Comme il marchait sur Najera en délibération de combattre, un prêtre, venu de Santo-Domingo de la Calzada, se présenta devant lui, demandant à lui parler en particulier. « Sire, dit-il, monsieur saint Dominique m’est apparu en songe, et m’ordonne de vous avertir que si vous ne vous amendez, don Henri, votre frère, vous tuera de sa main[3]. »

  1. Ayala, p. 302.
  2. Ayala, p. 303. Abreviada. Cfr. note 4 de M. Llaguno. — On peut demander comment, au milieu d’une expédition, don Pèdre trouvait des vases assez grands pour bouillir des hommes ? — Dans toute la Castille on se sert de jarres énormes pour garder le vin, l’huile ou le blé, quelquefois l’eau. Non-seulement un homme, mais plusieurs, pourraient entrer dans une de ces jarres. Leur forme est tout antique. On sait que le tonneau de Diogène était un vase de terre.
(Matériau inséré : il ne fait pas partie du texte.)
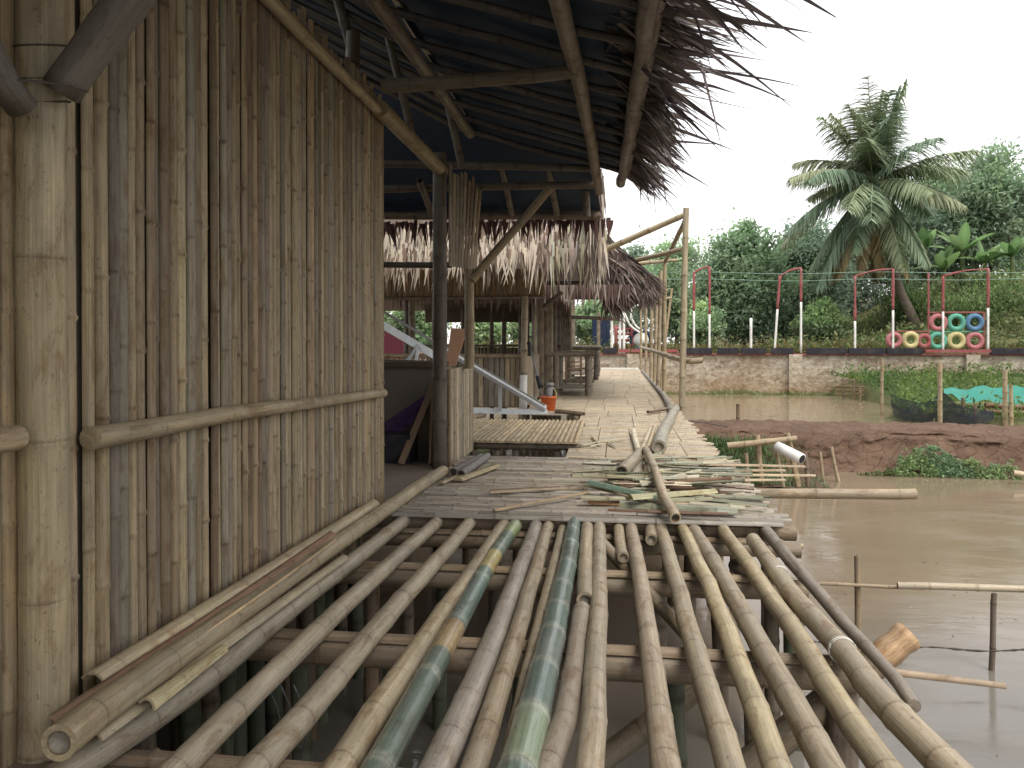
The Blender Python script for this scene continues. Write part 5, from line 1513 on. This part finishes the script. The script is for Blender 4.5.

  3. Suivant la tradition populaire, cette prédiction fut adressée au roi par le spectre d’un prêtre qu’il avait tué de sa main. Le fantôme ajouta, suivant le style ordinaire des fantômes qui affectionnent l’obscurité : Tu seras pierre à Madrid. En effet, la statue de don Pèdre, placée sur son tombeau par sa petite-fille, abbesse du couvent de Saint-Dominique, se voit encore à Madrid. La tradition que je viens de rapporter a été suivie par Moreto dans sa curieuse comédie du Rico Hombre de Alcalà.